The easiest, quietest and safest route to the park from the train is from Greenwood Station. Leaving the station ride north on the Principal Shared Path. About 500 metres north of the station there is a clearly signposted turn to the east. This path will take you direct to Lake Goollelal. Road crossings on this path are all by bridge or subway save for the very last one. There aren't even any driveways to cross - urban design at it's best! 

Not such a great story if you're getting off at or returning from Edgewater or Currambine stations.

From Edgewater I suggest heading north-east out of the station through the carpark, crossing Joondalup Drive and travelling east to the lake on Wedgewood Drive which runs on the south side of the park you can see from the station. You could take the bike path south a couple of hundred metres and travel on the path adjacent to Ocean Reef Road but the 80km/h traffic tearing past is distinctly unrelaxing. Same story if you're hopping on or off at Currambine. Although Burns Beach Road is not quite as busy as Ocean Reef you will have to contend with crossing the roundabout at the junction of Burns Beach Road and Joondalup Drive - urban design at it's most pedestrian and cycle unfriendly.

If you're riding to the park from points south you'll want to follow the freeway PSP and peel off just north of Greenwood Station as described above. From other points you can approach through suburban streets or alongside any of the local arterials, as long as you're north of Hepburn Avenue and south of Burns Beach Road you can't miss the park.

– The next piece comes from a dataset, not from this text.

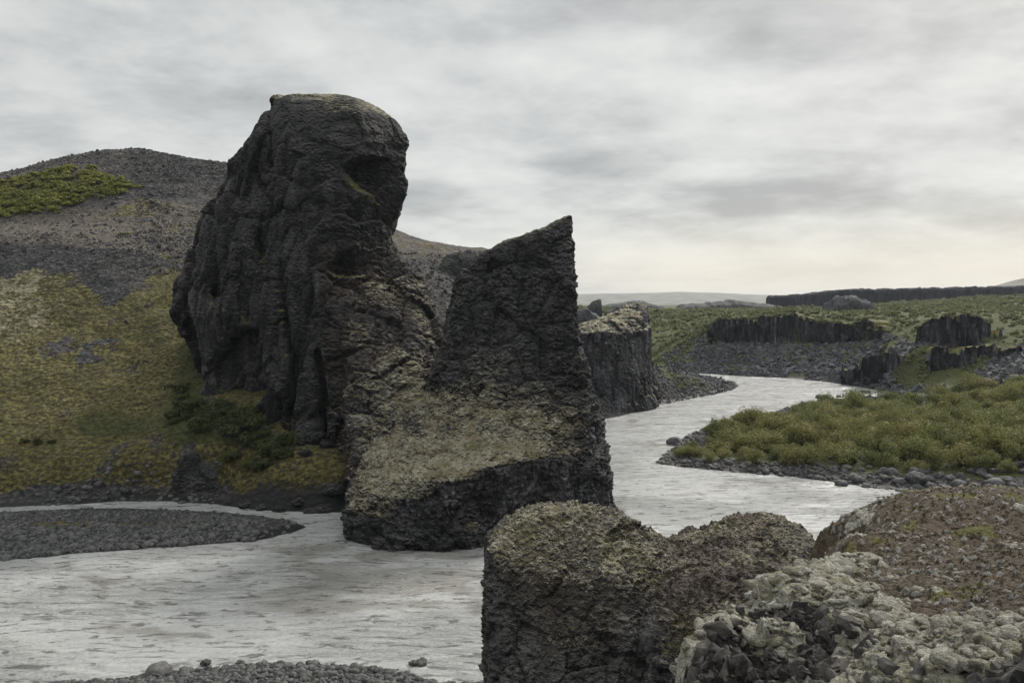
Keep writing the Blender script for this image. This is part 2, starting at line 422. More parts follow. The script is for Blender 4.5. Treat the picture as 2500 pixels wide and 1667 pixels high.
#@@WATER
def water_mat():
    m, b = new_mat('silty_water')
    x, y, z = b.sepz(b.pos)
    co = b.vm('MULTIPLY', b.pos, (.38, 1.25, 1.0))
    wv = b.noise(co, .9, 7, .68, .8)
    sm = b.noise(b.vm('MULTIPLY', b.pos, (.7, 1.2, 1)), 2.6, 4, .6, .4)
    bigw = b.noise(b.vm('MULTIPLY', b.pos, (.5, 1, 1)), .16, 4, .55, .6)
    zone = b.math('MULTIPLY', b.ss(b.math('ABSOLUTE', b.math('SUBTRACT', x, -13.0)), 10, 24, 1, 0), b.ss(b.math('ABSOLUTE', b.math('SUBTRACT', y, 86.0)), 5, 13, 1, 0))
    eddy = b.ss(b.math('ADD', bigw, b.math('MULTIPLY', zone, .16)), .56, .68)
    # foam strings along the eddies
    fo = b.n('ShaderNodeTexVoronoi', feature='DISTANCE_TO_EDGE')
    b.put(fo.inputs['Vector'], b.vm('ADD', b.vm('MULTIPLY', b.pos, (.30, .75, 1)), b.vm('MULTIPLY', b.noise(b.pos, .6, 3, .5, 0, 1), (1.6, 1.6, 0)))); fo.inputs['Scale'].default_value = 1.6
    foam = b.math('MULTIPLY', b.ss(fo.outputs[0], .015, .09, .8, 0), b.math('MULTIPLY', b.ss(b.noise(b.pos, .12, 3), .42, .58), b.math('ADD', .18, zone)))
    c = b.mix(b.math('MULTIPLY', eddy, .8), (.37, .377, .373), (.20, .192, .176))
    c = b.mix(b.ss(wv, .37, .48, .8, 0), c, (.075, .074, .069))  # ripple shade painted into the water colour along the wave troughs
    c = b.mix(b.ss(sm, .40, .50, .22, 0), c, (.11, .108, .10))
    c = b.mix(b.math('MULTIPLY', foam, .30), c, (.50, .50, .47))
    b.put(b.p.inputs['Base Color'], c)
    b.put(b.p.inputs['Roughness'], .18); b.p.inputs['IOR'].default_value = 1.33
    calm = b.ss(b.noise(b.vm('MULTIPLY', b.pos, (.4, 1, 1)), .10, 4, .6, .5), .40, .60, .35, 1.0)
    n = b.bump(b.math('MULTIPLY', wv, calm), 1.0, .80); n = b.bump(b.math('MULTIPLY', sm, calm), 1.0, .24, n)
    b.put(b.p.inputs['Normal'], n)
    return m
M_WATER = water_mat()
#@@TERRAIN
# ------------------------------------------------------------------ river outline in plan (from its waterlines)
RIVER = np.array([wl(*p) for p in [(-700, 1250), (0, 1238), (150, 1232), (307, 1223), (420, 1224), (524, 1231), (620, 1243), (705, 1247), (830, 1250), (900, 1228), (1100, 1165), (1300, 1105), (1400, 1055), (1440, 1032),
    (1465, 1025), (1530, 1011), (1600, 991), (1680, 975), (1735, 965), (1785, 952), (1802, 941), (1770, 932), (1700, 922), (1620, 911), (1540, 903), (1450, 897), (1300, 890),
    (1300, 880), (1500, 893), (1590, 902), (1665, 908), (1800, 917), (1900, 922), (2000, 930), (2060, 938), (2110, 946), (2160, 955), (2205, 966), (2180, 976), (2080, 979), (1990, 986), (1940, 995), (1900, 1004),
    (1800, 1027), (1730, 1043), (1680, 1062), (1650, 1090), (1612, 1118), (1604, 1130), (1640, 1137), (1700, 1143), (1800, 1152), (1900, 1160), (2000, 1171), (2100, 1186), (2200, 1198), (2290, 1204), (2500, 1225), (3300, 1330)]] +
    [(66, 60), (20, 59), (5, 61), (-3, 61.2)] + [wl(*p) for p in [(1060, 1668), (1000, 1648), (930, 1634), (850, 1627), (750, 1623), (650, 1620), (560, 1626), (480, 1634), (400, 1641), (345, 1650), (300, 1659), (150, 1669), (0, 1685), (-500, 1740)]])
BAR = np.array([wl(*p) for p in [(-700, 1262), (0, 1250), (150, 1243), (300, 1240), (450, 1245), (560, 1252), (650, 1262), (720, 1274), (748, 1286), (715, 1301), (614, 1321), (480, 1331), (325, 1340), (200, 1350), (100, 1359), (0, 1369), (-700, 1440)]])

def land(X, Y):
    X = np.asarray(X, np.float32); Y = np.asarray(Y, np.float32)
    return np.maximum(poly_sdf(X, Y, RIVER), -poly_sdf(X, Y, BAR))

CP = [  # photo pixel, photo pixel, distance
    (-500, 1200, 118), (-500, 1115, 122), (-500, 1075, 128), (-500, 900, 146), (-500, 690, 170), (-500, 580, 188), (-500, 540, 220), (-500, 470, 245), (-500, 460, 290), (-500, 480, 420),
    (0, 1200, 118), (0, 1118, 122), (0, 1078, 128), (0, 900, 146), (0, 690, 170), (0, 580, 186), (0, 540, 215), (0, 480, 232), (0, 424, 258),
    (150, 1200, 119), (150, 1116, 123), (150, 1075, 129), (150, 800, 158), (150, 640, 176), (150, 577, 190), (150, 540, 212), (150, 385, 262),
    (300, 1192, 119), (300, 1112, 123), (300, 1070, 130), (300, 900, 147), (300, 720, 167), (300, 612, 182), (300, 570, 197), (300, 520, 215), (300, 450, 232), (260, 366, 262), (350, 368, 262), (420, 378, 262), (553, 400, 258),
    (430, 1180, 118.5), (430, 1110, 123), (430, 1000, 132), (420, 850, 150), (430, 700, 168), (440, 640, 182), (480, 560, 210), (520, 470, 235),
    (520, 1190, 119), (520, 1100, 122), (520, 1010, 127), (600, 1190, 117), (600, 1110, 121), (600, 1050, 124), (640, 1175, 115), (700, 1172, 114.5), (700, 1130, 117), (700, 1085, 121), (760, 1165, 113.8), (800, 1135, 115.5), (850, 1150, 114), (810, 1100, 118),
    (620, 430, 262), (800, 480, 258), (900, 540, 250), (965, 584, 245), (1080, 598, 245), (1180, 606, 245), (1280, 640, 240), (1340, 720, 235),
    (985, 640, 200), (1040, 665, 196), (1110, 700, 190), (1160, 740, 185), (1250, 800, 180), (800, 640, 190), (800, 900, 155), (1000, 900, 150), (1000, 1050, 125), (1250, 950, 160), (1330, 900, 190), (1390, 860, 225), (1390, 790, 300),
    # headland under the basalt stub
    (1440, 990, 208), (1500, 960, 215), (1560, 950, 221), (1600, 948, 228), (1600, 915, 240), (1650, 912, 252), (1700, 925, 258), (1740, 938, 264), (1500, 880, 240), (1560, 880, 250), (1450, 850, 260), (1560, 890, 280),
    # far bank, talus and plateau
    (1440, 800, 420), (1530, 872, 375), (1560, 830, 420), (1600, 868, 372), (1600, 800, 450), (1600, 770, 540), (1480, 760, 620), (1650, 850, 365), (1690, 800, 400),
    (1740, 850, 352), (1750, 778, 372), (1850, 850, 340), (1850, 774, 362), (1950, 845, 332), (1950, 770, 358), (2050, 840, 318), (2050, 784, 345), (2140, 838, 300), (2140, 798, 325),
    (1800, 890, 338), (1950, 895, 318), (2050, 900, 302), (2120, 905, 285), (2180, 925, 268), (2250, 940, 248), (2350, 945, 232), (2500, 950, 215), (2245, 848, 268), (2330, 852, 262), (2410, 850, 258), (2500, 830, 255), (2500, 890, 235), (2245, 790, 300), (2300, 772, 300), (2400, 768, 300), (2500, 770, 300), (2330, 900, 250), (2420, 900, 245),
    (2150, 772, 420), (2250, 762, 430), (2400, 748, 430), (2500, 735, 430), (2000, 765, 480), (1850, 766, 480), (1700, 762, 520),
    (2500, 724, 620), (2300, 738, 620), (2100, 752, 650), (1900, 762, 700), (1700, 758, 800), (1500, 752, 900), (2600, 715, 800), (2900, 700, 600), (2900, 740, 400), (2900, 830, 260), (3000, 950, 190),
    (2400, 735, 900), (2100, 750, 950), (1900, 754, 950), (1700, 752, 1100), (1500, 752, 1300), (1100, 745, 900), (2600, 735, 1200),
    # low spit with the thicket
    (1700, 1112, 152), (1800, 1100, 155), (1800, 1060, 170), (2000, 1120, 142), (2000, 1050, 172), (1950, 1020, 200), (2200, 1130, 136), (2200, 1040, 172), (2150, 1000, 210), (2400, 1140, 132), (2400, 1030, 170), (2500, 1130, 130), (2500, 1000, 180), (2300, 985, 215), (2700, 1100, 130), (2700, 960, 190),
    (1650, 1122, 147)]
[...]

Thanks to rolandp on the BNA Forum for suggesting this ride

24 responses
From Gray, who rode this Dec 3 2011;

I and a few friends gave this path a go yesterday as part of our training for a night ride down the Kep Track in February. Starting at Leapfrogs Cafe, we travelled in a clockwise direction with the trip taking about 2 hours (at a very sedate pace). A few notes I'd like to share:
1. On pulling out of the Golf Course car park, beware the very new and nice looking path you will see on your right straight away. As of December 2011, that track terminates at a fence.
2. A 3L Camelbak (HAWG or MULE) will just make it, if the mercury is into the mid-30s. Attempting to refill at Neil Hawkins Park will see you receive some rather impressive death glares from parents so I recommend packing some spare water in case you run dry.
3. As part of our acclimatisation, we did the ride during the hottest period of the day (11am - 1pm). The path has very little overhead shelter so pack sun screen and re-apply often.
4. I move to rename the Karri forest leading up to the Fire Station "Spider Forest of Terror". As an arachnophobic, seeing spiders the size of my hand dangling from webs seemingly as thick as washing line had me screaming like a lost child. Did I mention said hand-sized spiders dangle across the path at head level?
5. The limestone track leading up to Neil Hawkins Park is quite mountain bike friendly - while the climb at the end is murderous on tired legs.
6. There is an ice-cream van at Neil Hawkins Park on hot Saturdays - and he is very generous with his soft serve. Very good for a blood sugar fix.
7. We encountered very few other track users on the day (which can probably be attributed to the temperature and time of day). They were all very friendly - including the lad in aviator glasses riding a BMX, with no water. We pitied him.
8. It was calculated that we burned through 1400 calories on the 16km course - thus opening up the entire menu at Leapfrogs. If you haven't given the beef hamburger a go, you're missing out!